People have died — including a Tent City resident who was struck and killed by a train on New Year’s Eve 2021.
People have been shot — including a 33-year-old who took a bullet to the leg in November 2023 during an argument that unfolded beyond the tree line off Royall Avenue.
Businesses have been victimized — like when, over the years, dozens and dozens of items have gone missing from Target and Walmart, including, most recently, an electric bicycle allegedly stolen by a Tent City resident in September.
Drug overdoses and fires are becoming more common in city homeless encampments.
And as of a few months ago, the GPD reported that “in Tent City or in the area,” calls for service had increased more than 34% compared to 2022.
“Some specific incidents or crimes that are on the rise are theft, assault, possession of stolen property and robbery,” officials said. “We are seeing more drug-related calls and arrests as well. According to the data, activity in and around Tent City over the past three years has become more criminal in nature and more violent.”
Shoppers are finding used needles and trash in the parking lots of stores close to Tent City.
Locals have voiced concerns at City Council meetings — like the man who spoke to the board Monday about increasingly “aggressive” panhandlers who bang on cars and a business owner who said a “drug addict” nearly beat one of her employees to death.
All of those issues, West said, are compounded by his depleted ranks — a hot button issue that has led members of the council to consider increasing GPD salaries so the department can get “staffed up.”
But despite his staffing problem, Goldsboro’s police chief said the time has come to take action.
It will not happen overnight, and lawmen anticipate challenges along the way, but the GPD is beginning a months-long process that has been characterized as a “compassionate relocation” of the dozens of homeless residents currently living across Goldsboro and, primarily, Tent City, an encampment located just beyond the tree line behind the railroad tracks that line Royall Avenue.
West said officers are canvassing both Tent City in specific and Goldsboro in general to identify who — and how many — need an intervention before officers, in lockstep with local non-profits and city leaders, work toward an end goal of providing services that will render the sites unnecessary.
“We haven’t gotten any marching orders to do it. This is just something we have been needing to do for quite some time,” West said. “We were going to do it late last year, but we just, with staffing things and other things that came up, we got delayed.”
The first step — to “identify the homeless encampments, not just Tent City, but in the city, and once we do that, we’re going to get up with the property owners whether it be city property or other private property to see if they want to assist us with trespass agreements” — is already happening.
Currently, three of the five owners of property that currently houses Tent City residents have signed on.
“We have to start somewhere. Right now, it’s, ‘What locations do we need to concentrate on? Where is everybody located at?’ Then, let’s get those trespass agreements,” West said. “That’s kind of the first wave.”
And once officers know just how many people they are dealing with, non-profits will be brought on board.
“We want to work with them to say, ‘OK. On this date come with us.

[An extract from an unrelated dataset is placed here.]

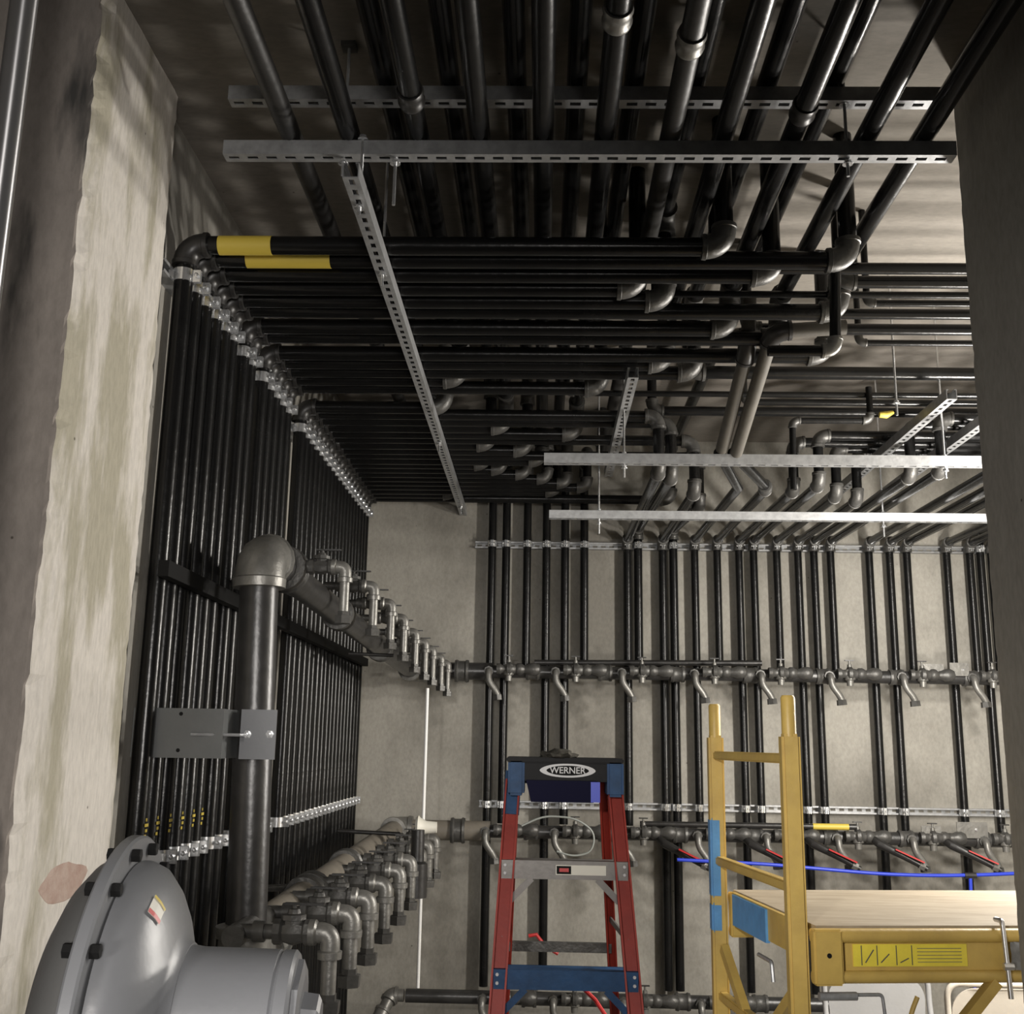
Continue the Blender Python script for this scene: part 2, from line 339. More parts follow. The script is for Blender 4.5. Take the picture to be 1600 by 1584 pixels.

We’re going to go through the camps, and you can tell them what resources are available,’” West said. “It’s gonna be a very long process, but it’s also going to be a compassionate process. It’s not going to be to just go out there and run them off the property. We are going to identify them. Then, it’s, ‘You’re trespassing. These resources are available to you.’”
But the chief understands that one of the major hurdles to overcome is the complacency of those choosing to live in the woods — that some people in Tent City and other city encampments have no interest in joining mainstream society.
Still, doing nothing is no longer an option.
“Crime is being involved more out there. We know there is more violent crime out there — more victims,” he said. “It’s time to do something.”
Only now, he will be instructing his officers to do it with more consciousness of the sensitivity of the situation — and the community’s divide on just how to rectify it.
“We understand this is the wintertime and it’s cold. Now might not be the time to be moving people off of an area that they feel comfortable in and where they have their resources set up,” West said. “But we’ve got to start it at some point. It’s gotten out of hand. So, that’s what we’re going to do. Again, it’s not a run through and kick everybody out. It’s a run through and let’s see if we can get you some help, because we know they need it. But the businesses around these camps and the citizens have rights, too. So, yes, we’re going to get to work.”